Re: GM Europe head Forster 'quits'

Your last paragraph I agree with 100%! Except, sadly the revenue from the oil and gas resources doesn't seem to filter down to sorting out the nation's infrastructure. Moscow does very well out of it, of course, but to hell with the rest of the country. Sad, because Russia has so much to offer, given the right support and a decent set of politicians (sound like somewhere we know a bit closer to home?? lol).

I remain to be convenced that the Opel/Magna deal would have been good for any of the European factories long term, but I guess we'll never know now, will we.
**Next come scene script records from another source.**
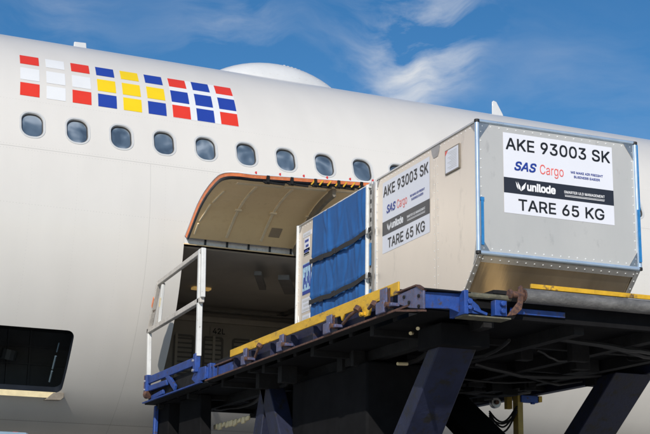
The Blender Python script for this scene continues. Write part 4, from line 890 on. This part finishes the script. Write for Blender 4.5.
b = mk(); b.box((-.52, -1.41, -1.865), (-.09, -1.395, -1.825)); b.build('lower_front_beam', M['blue'], ld, bevel=.003)
b = mk(); b.box((-.52, -1.39, -1.90), (XR, -1.33, -1.725)); b.box((-.86, -1.34, -1.86), (-.52, -1.30, -1.79)); b.build('front_web', M['deck_shade'], ld)
b = mk(); b.box((XR-.08, YN, -1.93), (XR, 5.9, -1.66)); b.build('far_side_frame', M['navy'], ld)
# underside: cross members, stringers, pipes
b = mk(); k = 0
for y in lin(-1.15, 5.7, 18):
    k += 1; h = -1.86-(.05 if k % 3 == 0 else .0); b.box((-1.08, y-.035, h), (XR-.09, y+.035, -1.662 if y > -.7 else -1.80))
b.each('cross_member', M['dark'], ld)
b = mk()
for x in (-.62, .1, .75, 1.35): b.box((x-.04, -1.28, -1.95), (x+.04, 5.8, -1.863 if True else 0))
b.each('stringer', M['dark'], ld)
b = mk(); b.box((-1.07, -1.28, -1.865), (XR-.10, 2.4, -1.861)); b.box((-1.07, 2.9, -1.865), (XR-.10, 5.85, -1.861)); b.build('belly_plate', M['deck_shade'], ld)
rr = random.Random(11)
b = mk()
for k in range(26):
    x = rr.uniform(-1.0, 1.2); y = rr.uniform(-1.1, 4.5); pts = []
    L_ = rr.uniform(.5, 1.6); ax = rr.random() < .5
    if ax: L_ = min(L_, 1.65-x)
    for i in range(9):
        t = i/8
        q = L_*t
        pts.append((x+(q if ax else .05*math.sin(6*t)), y+(.08*math.sin(5*t+k) if ax else q), -1.92-.05*math.sin(PI*t)-rr.uniform(0, .012)))
    b = mk(); b.tube(pts, rr.choice((.010, .014, .02)), 7); b.build('hydraulic_hose', M['black'], ld, smooth=True)['group'] = 'hoses under the deck'
b = mk()
for k in range(40):
    x = rr.uniform(-1.05, 1.6); y = rr.uniform(-1.2, 3.6); z = -1.95
    s_ = rr.uniform(.02, .07); b = mk(); b.box((x, y, z-s_), (x+rr.uniform(.04, .22), y+rr.uniform(.03, .16), z+.09)); b.build('valve_block', M['dark'], ld, bevel=.004)
b = mk()
for (x, y, z, lx, lz) in ((-.55, .35, -2.0, .10, .03), (-.85, -.52, -1.90, .03, .03), (-.95, -.85, -1.92, .02, .03), (.1, -.9, -1.92, .02, .03), (-.3, .9, -2.0, .012, .04)):
    b.tube([(x, y, z), (x+lx, y+.03, z+.008)], lz*.45, 8)
b.build('painted_sun_fleck', M['cream'], ld, smooth=True)  # cream bits stand in for flecks of sun falling through the deck
# scissor legs: parallelograms in the vertical plane along the loader, 0.16 m thick
def leg(x0, x1, pts, m, name='scissor_leg'):
    b = mk(); b.prism(pts, 0, x0, x1); return b.build(name, m, ld, bevel=.01)
def arm(x, th, top, bot, w, m):
    (y0, z0), (y1, z1) = top, bot
    d = Vector((y1-y0, z1-z0)).normalized(); n = Vector((-d.y, d.x))*w/2
    return leg(x-th/2, x+th/2, [(y0+n.x, z0+n.y), (y0-n.x, z0-n.y), (y1-n.x, z1-n.y), (y1+n.x, z1+n.y)], m)
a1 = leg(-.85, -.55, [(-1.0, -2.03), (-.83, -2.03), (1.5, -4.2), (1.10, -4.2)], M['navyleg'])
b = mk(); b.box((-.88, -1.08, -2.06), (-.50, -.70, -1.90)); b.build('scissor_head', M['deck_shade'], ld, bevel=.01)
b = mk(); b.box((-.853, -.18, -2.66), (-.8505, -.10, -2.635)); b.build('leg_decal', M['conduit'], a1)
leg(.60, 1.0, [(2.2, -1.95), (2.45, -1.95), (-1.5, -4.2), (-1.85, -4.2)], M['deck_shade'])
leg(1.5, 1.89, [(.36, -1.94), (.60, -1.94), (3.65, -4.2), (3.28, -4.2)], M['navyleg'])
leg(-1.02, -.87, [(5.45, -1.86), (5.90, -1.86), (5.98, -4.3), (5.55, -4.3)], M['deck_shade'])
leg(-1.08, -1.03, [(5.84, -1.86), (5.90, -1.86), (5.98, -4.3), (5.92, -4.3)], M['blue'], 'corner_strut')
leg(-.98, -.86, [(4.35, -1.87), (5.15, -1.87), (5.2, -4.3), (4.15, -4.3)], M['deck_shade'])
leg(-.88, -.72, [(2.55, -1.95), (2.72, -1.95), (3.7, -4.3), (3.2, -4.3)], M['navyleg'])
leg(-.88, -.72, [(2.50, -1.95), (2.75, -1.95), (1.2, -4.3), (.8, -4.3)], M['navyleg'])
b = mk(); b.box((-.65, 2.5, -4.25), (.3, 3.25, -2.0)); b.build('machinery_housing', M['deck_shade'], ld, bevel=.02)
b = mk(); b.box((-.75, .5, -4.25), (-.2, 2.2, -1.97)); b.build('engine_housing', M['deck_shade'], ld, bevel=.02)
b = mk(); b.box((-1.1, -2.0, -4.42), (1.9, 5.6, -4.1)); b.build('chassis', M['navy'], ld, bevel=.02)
for x in (-1.0, 1.8):
    for y in (-1.4, .8, 4.8):
        b = mk(); b.tube([(x-.13, y, -4.2), (x+.13, y, -4.2)], .298, 20); b.build('wheel', M['black'], ld, smooth=True)
b = mk(); b.tube([(.5, 3.61, -4.2), (.5, 3.61, -1.99)], .018, 10); 
b.v = [v for v in b.v]; b.build('hydraulic_rod', M['cyl'], ld, smooth=True)
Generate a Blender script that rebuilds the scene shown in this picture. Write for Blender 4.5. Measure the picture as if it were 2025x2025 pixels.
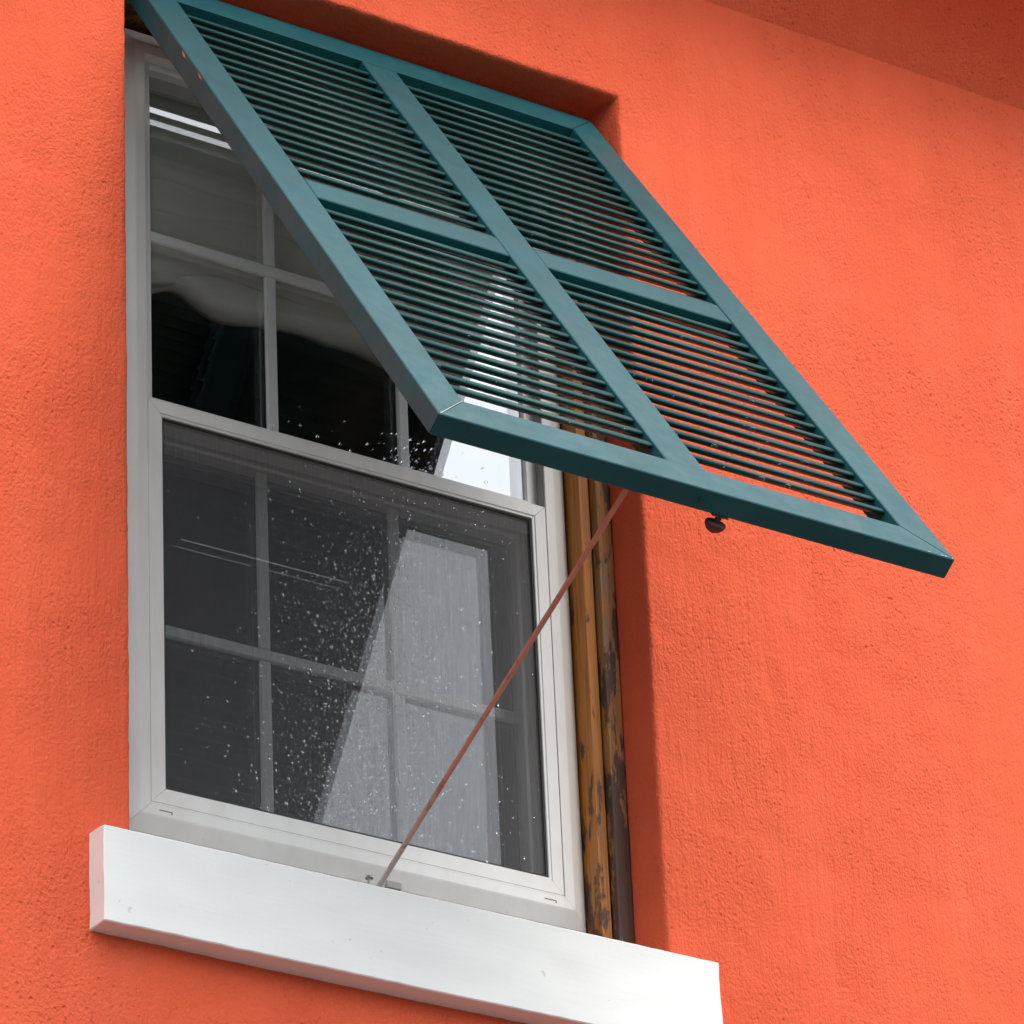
import bpy, bmesh, math, random
from mathutils import Vector, Matrix, noise
random.seed(7)
scene = bpy.context.scene
for o in list(bpy.data.objects):
    bpy.data.objects.remove(o)
col = scene.collection

# ------------------------------------------------------------------ camera
cam = bpy.data.cameras.new('camera')
cam.sensor_width = 36.0
cam.lens = 36.0 * 10035.57 / 2025.0
cam.clip_start = 0.1
cam.clip_end = 2000
camo = bpy.data.objects.new('camera', cam)
col.objects.link(camo)
RX, RY, RZ = 0.484445, 0.046230, -0.608968
Rm = Matrix.Rotation(RZ, 3, 'Z') @ Matrix.Rotation(RX, 3, 'X') @ Matrix.Rotation(RY, 3, 'Y')
right, fwd, up = Rm.col[0], Rm.col[1], Rm.col[2]
m = Matrix((right, up, -fwd)).transposed().to_4x4()
m.translation = Vector((-3.088151, -5.345386, -2.765448))
camo.matrix_world = m
scene.camera = camo

# ------------------------------------------------------------------ sky and sun
SUN = Vector((0.32, -0.70, 0.90)).normalized()
world = bpy.data.worlds.new('World')
scene.world = world
world.use_nodes = True
wn = world.node_tree.nodes
wl = world.node_tree.links
wn.clear()
sky = wn.new('ShaderNodeTexSky')
sky.sky_type = 'NISHITA'
sky.sun_disc = False
sky.sun_elevation = math.asin(SUN.z)
sky.sun_rotation = math.atan2(SUN.x, SUN.y)
sky.air_density = 1.0
sky.dust_density = 1.2
sky.ozone_density = 1.0
hs = wn.new('ShaderNodeHueSaturation')
hs.inputs['Saturation'].default_value = 0.95
bg = wn.new('ShaderNodeBackground')
bg.inputs['Strength'].default_value = 0.13
wo = wn.new('ShaderNodeOutputWorld')
wl.new(sky.outputs[0], hs.inputs['Color'])
wtc = wn.new('ShaderNodeTexCoord')
wno = wn.new('ShaderNodeTexNoise')
wno.inputs['Scale'].default_value = 2.2
wno.inputs['Detail'].default_value = 3
wl.new(wtc.outputs['Generated'], wno.inputs['Vector'])
wmr = wn.new('ShaderNodeMapRange')
wmr.inputs['From Min'].default_value = 0.3; wmr.inputs['From Max'].default_value = 0.7
wmr.inputs['To Min'].default_value = 0.50; wmr.inputs['To Max'].default_value = 0.90
wl.new(wno.outputs[0], wmr.inputs['Value'])
wmx = wn.new('ShaderNodeMix'); wmx.data_type = 'RGBA'
wl.new(wmr.outputs[0], wmx.inputs[0])
wl.new(hs.outputs[0], wmx.inputs[6])
# standard overcast luminance: the zenith three times as bright as the horizon
wsx = wn.new('ShaderNodeSeparateXYZ'); wl.new(wtc.outputs['Generated'], wsx.inputs[0])
wz = wn.new('ShaderNodeMapRange')
wz.inputs['From Min'].default_value = 0.0; wz.inputs['From Max'].default_value = 1.0
wz.inputs['To Min'].default_value = 8.2; wz.inputs['To Max'].default_value = 24.6
wl.new(wsx.outputs[2], wz.inputs['Value'])
wcl = wn.new('ShaderNodeVectorMath'); wcl.operation = 'SCALE'
wcl.inputs[0].default_value = (0.985, 1.0, 1.015)
wl.new(wz.outputs[0], wcl.inputs['Scale'])
wl.new(wcl.outputs[0], wmx.inputs[7])
wl.new(wmx.outputs[2], bg.inputs['Color'])
wl.new(bg.outputs[0], wo.inputs[0])
sl = bpy.data.lights.new('sun', 'SUN')
sl.energy = 1.05
sl.angle = math.radians(28)
sl.color = (1.0, 0.93, 0.84)
so = bpy.data.objects.new('sun', sl)
col.objects.link(so)
so.rotation_euler = (-SUN).to_track_quat('-Z', 'Y').to_euler()
so.location = (3, -6, 8)

scene.render.engine = 'CYCLES'
vs = scene.view_settings
vs.view_transform = 'Standard'
vs.look = 'None'
vs.gamma = 1
vs.use_curve_mapping = False
vs.exposure = 0.65
scene.cycles.max_bounces = 6
scene.cycles.diffuse_bounces = 3
scene.cycles.transparent_max_bounces = 12
scene.cycles.glossy_bounces = 5

# ------------------------------------------------------------------ helpers
def obj(name, me, mat, parent=None):
    if mat is not None and not me.materials:
        me.materials.append(mat)
    o = bpy.data.objects.new(name, me)
    col.objects.link(o)
    if parent is not None:
        o.parent = parent
    return o

def tag(o, label=None, cat=None, group=None, kind=None):
    if label: o['label'] = label
    if cat: o['category'] = cat
    if group: o['group'] = group
    if kind: o['kind'] = kind
    return o

def empty(name, loc):
    o = bpy.data.objects.new(name, None)
    col.objects.link(o)
    o.location = loc
    o.empty_display_size = 0.05
    return o

def fin(bm, name, smooth=False):
    bmesh.ops.recalc_face_normals(bm, faces=bm.faces)
    me = bpy.data.meshes.new(name)
    bm.to_mesh(me)
    bm.free()
    if smooth:
        for p in me.polygons: p.use_smooth = True
    return me

def add_box(bm, a, b):
    vs_ = [bm.verts.new((x, y, z)) for x in (a[0], b[0]) for y in (a[1], b[1]) for z in (a[2], b[2])]
    for f in ((0,1,3,2),(4,6,7,5),(0,4,5,1),(2,3,7,6),(0,2,6,4),(1,5,7,3)):
        bm.faces.new([vs_[i] for i in f])

def box(name, a, b, mat, parent=None, bev=0.0, seg=1):
    bm = bmesh.new()
    add_box(bm, a, b)
    if bev:
        bmesh.ops.bevel(bm, geom=bm.edges[:], offset=bev, segments=seg, profile=0.5, affect='EDGES')
    return obj(name, fin(bm, name), mat, parent)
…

The problem with the Russian motor industry is not actually a lack of knowledge. It's the inability and general apathy towards "getting it done". This is a carry on from the Soviet times when everyone had a job for life and the main trick was to do as little as possible and take no responsibility for anything. With regards consumer products, the state viewed that as unimportant and anything, however cr*p will do - after all, there was no competition. Sadly, this attitude still prevails today and until some serious management gets involved and Russian workers get a major kick up the rear, even buying Opel technology would not have made a great Russian motor industry. Just look at the Volga Syber.... Bought in (albeit old, but galaxys ahead of anything GAZ produces) proven Chrysler technology and they manage to botch it with poor build quality. And, look at the mess called LDV and the Maxus which was meant to be GAZ's pot of gold for the future...

European/North American and Russian business models have fundamental problems mixing as BP will tell!